На это Сесиль писал в ответ:
«Мне весьма жаль, что ты продолжаешь страдать из-за того, что она уехала. Но что еще об этом сказать — за исключением того, что она такая особенная, что, кто знает, может, это избавит тебя от ненужных душевных мук, если ты сумеешь посмотреть на нее с достаточного расстояния и хорошенько посмеяться над ее странностями. Да, она действительно крепкий орешек, но, как мне кажется, ей во что бы то ни стало хочется поступать себе же самой во вред, чтобы затем и повздыхать и пожалеть. Кто знает, может, она счастлива той жизнью, которую ведет, — она говорит, что ей никогда не бывает скучно, но одному богу известно, приходили ли ей в голову хоть какие-либо мысли. Она отгородилась практически от всего на свете…»
На Рождество Сесилю пришлось пережить немало горестных минут, видя, как медленно угасает его престарелая мать. Она умерла вскорости, Бродчолке, в феврале 1962 года, когда Сесиль уехал в Париж. Смерть той, к кому он на протяжении всей жизни относился с величайшим почтением, надолго погрузила его в уныние.
Новости о Гарбо и встречи с ней стали все более редкими.
«О Грете ничего не слышно, — писал он Мерседес в марте 1962 года. — Я слышал, что она была в Сент-Морице во дворце. Ну кто бы мог подумать. Правда, швейцарский снег куда лучше, чем слякоть Третьей авеню».
Затем в июле от Гарбо неожиданно пришло письмо. Оно было практически ни о чем и, как всегда, полно оправданий. Здоровье ее резко ухудшилось, и она ни с кем не видится. Она сказала Шлее, что в этом году не поедет с ним на Ривьеру, и тот расстроился. Ведь у него, кроме нее, никого нет. Если она приедет в Европу, то они с Сесилем вполне могут встретиться. Гарбо надеялась, хотя, возможно, тщетно, что Сесилю захочется приехать в Калифорнию — в таком случае она тоже могла бы туда приехать.

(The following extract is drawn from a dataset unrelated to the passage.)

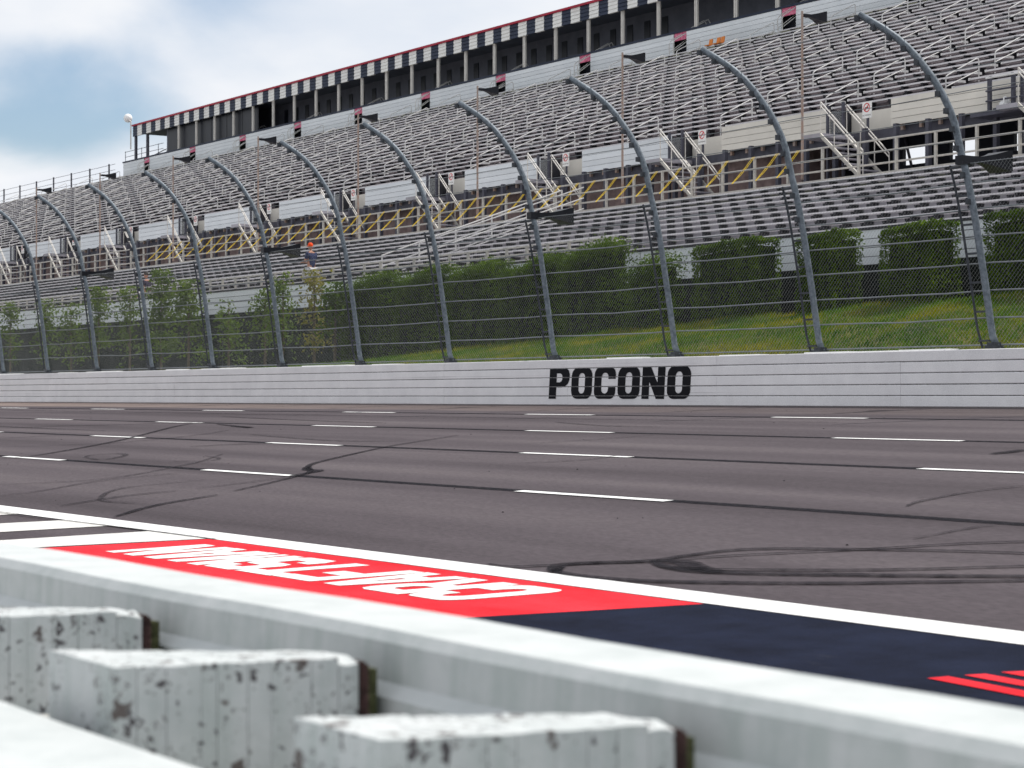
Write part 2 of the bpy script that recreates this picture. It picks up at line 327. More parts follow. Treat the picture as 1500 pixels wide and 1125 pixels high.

Сесиль докладывал об этом письме Мерседес: у него нет «никаких вестей от Греты за исключением написанного на машинке письма, датированного 17 июля, когда все ее планы были негативными — как обычно. Полагаю, что она все-таки вернулась к своему Шлее. Мы все встали в девять утра чтобы посмотреть фестиваль старых фильмов на пляже Лидо. «Анна Кристи» — величайшее удовольствие, ничуть не устарел, игра Греты в нем трогает до глубины души. Еще они там показывали отрывки из производившего удручающее впечатление фильма под названием «Вдохновение», в котором у Греты волосы торчат во все стороны, а сама она в каком-то вампирском наряде, но даже и в таком виде она куда утонченнее, что касается вкуса, такта, остроумия, красоты, чем эта безмозглая корова Дитрих, чей фильм «Марокко» и другие также стояли в программе. Горе этой Дитрих. Она еще довольно прилично выглядела крупным планом при верхнем свете, но в остальных ракурсах нам была отлично видна толстая немецкая «хаусфрау» и ее нос картошкой».
И снова последовало долгое молчание, причем не одно. В феврале 1963 года Сесиль на десять месяцев уехал в Голливуд для работы над фильмом «Моя прекрасная леди», за который он впоследствии удостоился двух «Оскаров». Это был для него конструктивный период, хотя и далеко не счастливый. Сесилю не нравилось, что его вынуждают оставаться в Голливуде, и он даже поссорился с Джорджем Кьюкором. В июле он докладывал Мерседес о своих неладах с Гарбо, отправив письма из отеля «Бель-Эйр» в Лос-Анджелесе.